Because, if they should find the one, or the other, or both propositions to be true, then they should find the issue for the plaintiff.

The first instruction asked by the defendant, and refused to be given by the court, has already been disposed of.

The eleventh instruction asked for by the defendant, and refused by the court, is as follows:

“ If the jury believe, from the evidence, that Nathan Jenkins, in making a will in 1862, made, substantially, the same statements as to the advances made to his elder children, as were made in the will in question, and that his sanity or capacity was not questioned at the time of making the will in 1862; and they further believe that Nathan Jenkins was a man of truth and veracity, they may take these circumstances into consideration in forming their opinion as to the capacity of the testator, and the alleged undue influence, and are the judges of the means and information of said Nathan Jenkins, and the other witnesses on the facts of these advances.”

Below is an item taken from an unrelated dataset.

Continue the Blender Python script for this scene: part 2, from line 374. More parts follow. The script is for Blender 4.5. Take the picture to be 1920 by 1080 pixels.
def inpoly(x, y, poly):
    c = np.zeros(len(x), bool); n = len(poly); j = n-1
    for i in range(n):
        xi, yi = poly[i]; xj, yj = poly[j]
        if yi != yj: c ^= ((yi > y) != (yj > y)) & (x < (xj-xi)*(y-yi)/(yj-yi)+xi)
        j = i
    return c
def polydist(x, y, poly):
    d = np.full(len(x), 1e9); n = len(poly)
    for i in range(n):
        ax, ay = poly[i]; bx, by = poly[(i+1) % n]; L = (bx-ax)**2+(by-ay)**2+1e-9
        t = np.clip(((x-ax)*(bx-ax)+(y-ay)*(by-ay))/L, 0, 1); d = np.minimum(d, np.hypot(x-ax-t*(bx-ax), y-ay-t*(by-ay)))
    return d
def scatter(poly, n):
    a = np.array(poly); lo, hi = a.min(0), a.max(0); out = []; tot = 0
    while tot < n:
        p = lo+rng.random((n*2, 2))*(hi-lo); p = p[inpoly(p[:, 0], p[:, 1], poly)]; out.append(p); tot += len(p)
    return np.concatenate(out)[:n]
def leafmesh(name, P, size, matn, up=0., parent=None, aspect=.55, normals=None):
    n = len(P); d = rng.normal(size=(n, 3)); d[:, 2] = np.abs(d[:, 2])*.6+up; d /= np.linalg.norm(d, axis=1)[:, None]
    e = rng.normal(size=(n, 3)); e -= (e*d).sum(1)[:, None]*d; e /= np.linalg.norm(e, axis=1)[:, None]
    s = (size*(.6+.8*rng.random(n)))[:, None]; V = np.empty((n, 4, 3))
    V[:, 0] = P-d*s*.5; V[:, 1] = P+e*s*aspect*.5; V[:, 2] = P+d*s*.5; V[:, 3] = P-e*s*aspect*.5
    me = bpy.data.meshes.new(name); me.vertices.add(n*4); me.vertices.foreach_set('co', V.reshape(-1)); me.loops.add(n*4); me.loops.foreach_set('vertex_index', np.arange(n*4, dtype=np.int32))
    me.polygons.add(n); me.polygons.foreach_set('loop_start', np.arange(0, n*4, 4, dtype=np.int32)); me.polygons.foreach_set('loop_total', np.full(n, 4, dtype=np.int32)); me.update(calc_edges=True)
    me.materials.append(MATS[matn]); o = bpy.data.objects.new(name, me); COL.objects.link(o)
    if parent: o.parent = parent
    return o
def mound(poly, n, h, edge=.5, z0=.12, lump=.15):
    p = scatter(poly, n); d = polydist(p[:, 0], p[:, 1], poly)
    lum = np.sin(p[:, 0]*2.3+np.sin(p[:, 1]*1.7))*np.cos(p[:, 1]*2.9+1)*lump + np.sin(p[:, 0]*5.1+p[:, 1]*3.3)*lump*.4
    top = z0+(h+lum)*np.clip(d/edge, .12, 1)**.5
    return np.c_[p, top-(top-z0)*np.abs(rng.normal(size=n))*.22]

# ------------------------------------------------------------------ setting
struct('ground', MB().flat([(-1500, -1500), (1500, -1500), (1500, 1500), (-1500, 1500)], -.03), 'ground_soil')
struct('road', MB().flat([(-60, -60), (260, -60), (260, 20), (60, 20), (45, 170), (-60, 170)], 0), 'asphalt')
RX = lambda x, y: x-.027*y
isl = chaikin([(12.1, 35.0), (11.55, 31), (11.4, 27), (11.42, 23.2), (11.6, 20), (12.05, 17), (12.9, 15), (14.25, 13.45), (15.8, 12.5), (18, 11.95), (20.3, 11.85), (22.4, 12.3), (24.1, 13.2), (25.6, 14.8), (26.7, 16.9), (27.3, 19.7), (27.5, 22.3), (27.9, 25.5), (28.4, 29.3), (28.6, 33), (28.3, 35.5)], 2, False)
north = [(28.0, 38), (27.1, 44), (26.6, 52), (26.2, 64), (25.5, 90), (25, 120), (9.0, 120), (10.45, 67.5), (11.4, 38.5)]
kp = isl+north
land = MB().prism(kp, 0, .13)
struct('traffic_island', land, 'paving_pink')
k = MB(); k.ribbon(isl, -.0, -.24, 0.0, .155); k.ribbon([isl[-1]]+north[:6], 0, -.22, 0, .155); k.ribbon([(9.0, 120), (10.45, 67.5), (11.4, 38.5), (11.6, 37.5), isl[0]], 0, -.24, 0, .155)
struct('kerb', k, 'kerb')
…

If, in truth, the first will was made at a time when the testator was of sound mind, and he did make, substantially, the' same statements therein as to the advancements made to his children, as was made in the last will, which is assumed to have been made when of unsound mind, the recitals in the first will were proper evidence to go to the jury, as tending to show that the testator was in disposing mind and memory when he made the last will. Such conclusion, however, is not to be drawn from the recitals in one clause of the will, but all of its provisions must be considered together, and, although there may be a different disposition of the testator’s property in the last from that made in the first will, this circumstance alone may be entitled to but little consideration; it is often necessary and proper that such changes in the last will be made as the changed circumstances of the testator, or of his devisees, may render just and proper, and such changes may be explained or accounted for, or the reverse, by parol evidence; but if the reasons and inducements for making certain changes in the disposition of the testator’s property in the first will, made when he is shown to be of sound and disposing mind, are given, and a certain disposition of his property made in accordance therewith, and, in the last will, different reasons are assigned for a disposition of the same property, or a different disposition of the property itself, then it would be a question whether the recitals in the first will would not lessen, rather than increase the probability, that the testator was of sound and disposing mind when the last will was made.

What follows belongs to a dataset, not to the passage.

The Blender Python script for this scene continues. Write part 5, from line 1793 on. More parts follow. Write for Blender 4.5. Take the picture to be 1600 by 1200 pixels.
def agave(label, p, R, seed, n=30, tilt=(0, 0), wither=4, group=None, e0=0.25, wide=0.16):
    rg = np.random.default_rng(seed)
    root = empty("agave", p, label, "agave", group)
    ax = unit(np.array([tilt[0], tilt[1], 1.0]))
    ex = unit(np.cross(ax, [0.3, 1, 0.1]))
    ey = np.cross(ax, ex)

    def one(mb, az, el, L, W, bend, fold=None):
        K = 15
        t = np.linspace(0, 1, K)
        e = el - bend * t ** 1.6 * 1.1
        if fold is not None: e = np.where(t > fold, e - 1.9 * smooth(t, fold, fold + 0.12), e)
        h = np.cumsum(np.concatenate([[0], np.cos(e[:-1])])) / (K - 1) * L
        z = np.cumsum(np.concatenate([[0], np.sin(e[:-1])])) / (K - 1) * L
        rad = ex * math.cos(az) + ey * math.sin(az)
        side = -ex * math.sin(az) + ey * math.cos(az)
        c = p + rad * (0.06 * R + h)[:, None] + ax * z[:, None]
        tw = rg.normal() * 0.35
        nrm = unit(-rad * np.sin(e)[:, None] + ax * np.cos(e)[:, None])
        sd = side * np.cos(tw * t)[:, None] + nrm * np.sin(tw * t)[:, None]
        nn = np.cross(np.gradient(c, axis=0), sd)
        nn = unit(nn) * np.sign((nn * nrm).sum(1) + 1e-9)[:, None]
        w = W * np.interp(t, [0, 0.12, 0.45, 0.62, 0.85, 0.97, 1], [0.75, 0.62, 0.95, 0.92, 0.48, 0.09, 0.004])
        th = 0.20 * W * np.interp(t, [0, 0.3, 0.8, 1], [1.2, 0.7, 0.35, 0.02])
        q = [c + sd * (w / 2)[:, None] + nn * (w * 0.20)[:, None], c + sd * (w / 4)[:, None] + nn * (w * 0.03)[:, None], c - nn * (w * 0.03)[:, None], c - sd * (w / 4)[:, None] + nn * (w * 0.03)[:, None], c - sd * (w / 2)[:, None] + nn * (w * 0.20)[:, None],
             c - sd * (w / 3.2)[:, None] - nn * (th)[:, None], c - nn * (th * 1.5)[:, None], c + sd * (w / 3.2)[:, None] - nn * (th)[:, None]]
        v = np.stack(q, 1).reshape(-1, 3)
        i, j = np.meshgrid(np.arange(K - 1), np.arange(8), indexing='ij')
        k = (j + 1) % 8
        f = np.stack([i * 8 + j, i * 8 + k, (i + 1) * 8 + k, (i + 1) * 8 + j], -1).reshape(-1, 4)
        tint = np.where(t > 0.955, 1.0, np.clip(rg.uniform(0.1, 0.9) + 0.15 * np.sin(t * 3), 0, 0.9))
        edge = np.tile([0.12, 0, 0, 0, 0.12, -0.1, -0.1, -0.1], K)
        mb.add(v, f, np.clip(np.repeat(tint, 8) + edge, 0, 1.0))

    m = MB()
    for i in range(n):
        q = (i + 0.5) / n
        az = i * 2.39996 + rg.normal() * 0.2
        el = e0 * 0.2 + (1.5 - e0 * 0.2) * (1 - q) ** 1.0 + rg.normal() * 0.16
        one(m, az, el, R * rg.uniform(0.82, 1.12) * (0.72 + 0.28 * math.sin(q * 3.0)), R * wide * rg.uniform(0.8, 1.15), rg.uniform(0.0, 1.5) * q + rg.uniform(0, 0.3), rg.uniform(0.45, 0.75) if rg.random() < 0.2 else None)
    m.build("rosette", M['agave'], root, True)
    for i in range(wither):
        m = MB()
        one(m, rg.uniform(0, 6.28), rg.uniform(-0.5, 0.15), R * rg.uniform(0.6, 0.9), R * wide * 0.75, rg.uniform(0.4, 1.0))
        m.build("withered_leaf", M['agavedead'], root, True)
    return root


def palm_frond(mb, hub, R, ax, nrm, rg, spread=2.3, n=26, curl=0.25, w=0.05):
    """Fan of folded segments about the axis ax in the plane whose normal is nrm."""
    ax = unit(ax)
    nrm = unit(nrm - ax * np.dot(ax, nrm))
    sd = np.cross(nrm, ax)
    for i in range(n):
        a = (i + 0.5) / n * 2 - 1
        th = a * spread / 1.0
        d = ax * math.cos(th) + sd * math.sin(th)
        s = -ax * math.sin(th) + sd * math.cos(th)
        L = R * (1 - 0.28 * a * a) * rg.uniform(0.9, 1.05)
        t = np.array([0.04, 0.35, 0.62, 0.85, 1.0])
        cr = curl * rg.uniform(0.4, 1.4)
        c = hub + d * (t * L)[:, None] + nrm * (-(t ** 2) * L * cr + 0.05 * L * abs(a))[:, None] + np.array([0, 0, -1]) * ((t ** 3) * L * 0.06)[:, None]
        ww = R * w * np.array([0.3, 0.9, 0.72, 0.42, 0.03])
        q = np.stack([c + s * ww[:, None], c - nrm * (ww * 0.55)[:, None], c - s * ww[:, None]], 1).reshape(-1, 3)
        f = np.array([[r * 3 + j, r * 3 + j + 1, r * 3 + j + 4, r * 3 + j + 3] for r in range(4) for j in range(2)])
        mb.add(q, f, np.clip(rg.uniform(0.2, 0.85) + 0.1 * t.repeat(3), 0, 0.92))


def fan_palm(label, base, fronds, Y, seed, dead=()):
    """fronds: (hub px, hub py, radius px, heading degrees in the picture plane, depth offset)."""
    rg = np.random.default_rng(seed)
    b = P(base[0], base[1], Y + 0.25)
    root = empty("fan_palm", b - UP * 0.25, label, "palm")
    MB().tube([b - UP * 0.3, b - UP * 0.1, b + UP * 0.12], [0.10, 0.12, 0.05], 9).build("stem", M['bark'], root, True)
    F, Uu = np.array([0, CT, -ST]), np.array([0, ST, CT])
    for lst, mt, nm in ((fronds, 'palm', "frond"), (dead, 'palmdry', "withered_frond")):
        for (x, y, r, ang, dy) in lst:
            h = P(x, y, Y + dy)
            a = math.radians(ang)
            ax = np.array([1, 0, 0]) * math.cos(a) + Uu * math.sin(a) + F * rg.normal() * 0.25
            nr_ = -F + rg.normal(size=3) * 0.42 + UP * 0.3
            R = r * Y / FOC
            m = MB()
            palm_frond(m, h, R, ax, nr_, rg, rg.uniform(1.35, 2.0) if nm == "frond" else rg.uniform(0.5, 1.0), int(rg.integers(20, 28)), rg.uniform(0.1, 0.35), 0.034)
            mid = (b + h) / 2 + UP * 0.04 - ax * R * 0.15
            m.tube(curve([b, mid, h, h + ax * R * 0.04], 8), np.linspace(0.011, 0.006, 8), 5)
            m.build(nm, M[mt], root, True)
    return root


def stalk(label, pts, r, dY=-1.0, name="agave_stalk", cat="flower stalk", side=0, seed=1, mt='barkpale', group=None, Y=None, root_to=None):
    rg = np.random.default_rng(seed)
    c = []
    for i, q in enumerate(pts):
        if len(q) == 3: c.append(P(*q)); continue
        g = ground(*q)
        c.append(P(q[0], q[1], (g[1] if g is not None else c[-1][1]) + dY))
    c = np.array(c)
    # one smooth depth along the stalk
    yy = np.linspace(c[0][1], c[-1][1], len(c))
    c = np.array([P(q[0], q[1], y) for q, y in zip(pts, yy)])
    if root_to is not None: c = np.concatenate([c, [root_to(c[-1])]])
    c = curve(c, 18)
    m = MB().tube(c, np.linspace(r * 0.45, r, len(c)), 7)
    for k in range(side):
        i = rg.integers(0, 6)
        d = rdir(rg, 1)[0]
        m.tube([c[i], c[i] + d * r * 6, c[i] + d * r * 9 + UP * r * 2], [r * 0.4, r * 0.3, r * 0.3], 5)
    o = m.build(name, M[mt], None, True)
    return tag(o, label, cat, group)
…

The question as to whether the testator was a man of truth or not, was not properly a question to be submitted to the jury under the issue formed ; it could have no reference to the capacity, or state of mind of the testator. With- this qualification we think the instruction should have been given.

The objection, that the jury found contrary to the evidence, will not be considered, because, from the view which we take of the case, it must be remanded for a new trial, and we prefer to express no further opinion as regards the- weight of the evidence, or its sufficiency to entitle the plaintiffs to recover, than that, if this was the only question to be considered, we would not, for that reason, set aside the verdict; nor do we deem it necessary or proper to go at length into the reasons by which we arrive at our conclusions upon the material points discussed, because they were fully considered in our former opinion.

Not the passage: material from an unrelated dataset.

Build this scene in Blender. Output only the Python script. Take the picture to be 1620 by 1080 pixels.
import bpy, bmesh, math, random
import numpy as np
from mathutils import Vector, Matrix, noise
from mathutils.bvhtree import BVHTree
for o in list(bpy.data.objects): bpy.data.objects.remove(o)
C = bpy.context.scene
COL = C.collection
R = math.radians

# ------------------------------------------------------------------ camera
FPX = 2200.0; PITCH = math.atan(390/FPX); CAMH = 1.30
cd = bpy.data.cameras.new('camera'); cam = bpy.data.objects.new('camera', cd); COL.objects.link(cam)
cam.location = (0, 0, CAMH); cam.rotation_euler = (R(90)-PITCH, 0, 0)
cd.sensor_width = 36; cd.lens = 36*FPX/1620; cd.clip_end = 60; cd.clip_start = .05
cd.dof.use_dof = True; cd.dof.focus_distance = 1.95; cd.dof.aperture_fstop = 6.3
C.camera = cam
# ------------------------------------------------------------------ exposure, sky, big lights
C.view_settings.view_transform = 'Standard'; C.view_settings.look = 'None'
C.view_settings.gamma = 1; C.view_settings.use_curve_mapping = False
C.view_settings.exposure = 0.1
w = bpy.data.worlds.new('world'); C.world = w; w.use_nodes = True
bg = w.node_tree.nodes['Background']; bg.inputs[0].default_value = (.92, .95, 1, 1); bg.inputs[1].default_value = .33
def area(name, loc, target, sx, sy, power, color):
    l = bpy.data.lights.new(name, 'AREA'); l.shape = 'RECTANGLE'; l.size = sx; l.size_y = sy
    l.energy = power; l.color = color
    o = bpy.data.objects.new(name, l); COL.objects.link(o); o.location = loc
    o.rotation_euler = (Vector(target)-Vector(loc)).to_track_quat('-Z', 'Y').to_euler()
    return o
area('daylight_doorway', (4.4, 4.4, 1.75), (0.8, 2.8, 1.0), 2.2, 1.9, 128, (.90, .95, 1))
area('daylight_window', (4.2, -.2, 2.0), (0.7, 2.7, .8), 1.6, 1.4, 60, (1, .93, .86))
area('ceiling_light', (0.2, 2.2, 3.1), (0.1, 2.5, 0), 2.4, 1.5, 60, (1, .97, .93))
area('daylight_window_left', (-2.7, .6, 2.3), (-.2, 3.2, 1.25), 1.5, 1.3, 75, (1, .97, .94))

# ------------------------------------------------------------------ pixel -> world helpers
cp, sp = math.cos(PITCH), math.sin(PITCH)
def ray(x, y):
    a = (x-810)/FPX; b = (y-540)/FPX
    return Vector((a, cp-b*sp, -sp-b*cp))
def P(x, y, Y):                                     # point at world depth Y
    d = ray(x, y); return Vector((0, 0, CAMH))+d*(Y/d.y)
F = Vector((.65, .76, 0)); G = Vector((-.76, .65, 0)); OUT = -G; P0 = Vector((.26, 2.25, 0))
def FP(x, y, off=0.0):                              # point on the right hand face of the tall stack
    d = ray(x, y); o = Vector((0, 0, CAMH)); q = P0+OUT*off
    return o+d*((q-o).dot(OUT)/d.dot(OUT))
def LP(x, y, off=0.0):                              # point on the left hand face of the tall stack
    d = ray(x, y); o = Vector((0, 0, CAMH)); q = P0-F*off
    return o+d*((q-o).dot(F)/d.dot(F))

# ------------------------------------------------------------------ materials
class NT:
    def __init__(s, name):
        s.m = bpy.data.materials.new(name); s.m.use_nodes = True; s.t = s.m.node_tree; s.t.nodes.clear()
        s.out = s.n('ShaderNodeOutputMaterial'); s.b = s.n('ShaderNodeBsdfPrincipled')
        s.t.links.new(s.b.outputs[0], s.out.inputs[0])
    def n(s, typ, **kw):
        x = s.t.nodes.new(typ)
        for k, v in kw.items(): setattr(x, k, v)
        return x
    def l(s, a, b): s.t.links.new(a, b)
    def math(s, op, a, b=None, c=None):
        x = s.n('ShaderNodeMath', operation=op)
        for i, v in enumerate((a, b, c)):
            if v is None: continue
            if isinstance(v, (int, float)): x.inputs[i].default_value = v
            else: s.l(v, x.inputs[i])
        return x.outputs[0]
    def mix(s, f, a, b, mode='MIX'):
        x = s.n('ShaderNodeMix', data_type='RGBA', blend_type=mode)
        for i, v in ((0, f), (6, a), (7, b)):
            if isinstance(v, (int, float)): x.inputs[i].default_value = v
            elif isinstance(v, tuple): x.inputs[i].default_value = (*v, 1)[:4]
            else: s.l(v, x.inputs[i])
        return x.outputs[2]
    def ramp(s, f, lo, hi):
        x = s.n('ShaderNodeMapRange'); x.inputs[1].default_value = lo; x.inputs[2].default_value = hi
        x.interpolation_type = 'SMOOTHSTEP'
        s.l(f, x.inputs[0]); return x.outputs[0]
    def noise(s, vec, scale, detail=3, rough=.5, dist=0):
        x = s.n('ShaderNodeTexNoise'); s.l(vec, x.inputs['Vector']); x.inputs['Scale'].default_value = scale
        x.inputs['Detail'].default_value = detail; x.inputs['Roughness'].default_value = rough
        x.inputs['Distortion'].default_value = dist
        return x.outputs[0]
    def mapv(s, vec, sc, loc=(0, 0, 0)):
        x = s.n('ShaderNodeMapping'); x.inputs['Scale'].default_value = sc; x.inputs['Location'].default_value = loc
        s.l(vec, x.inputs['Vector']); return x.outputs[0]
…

It is to be regretted that, for a single misapprehension of the court below, as to what our decision was upon the question as to whether the plaintiffs or defendants should assume the affirmative, should have induced the court to hold that the affirmative was upon the defendants, and, at the same time, denied them the right of conclusion before the jury. This decision was materially prejudicial to the rights of the defendants. To what extent it influenced the verdict of the jury, we are unable to say, but must hold it to be an error, for which the judgment must be set aside and a new trial awarded, and the cause remanded for further proceedings according to law, and not inconsistent with this opinion.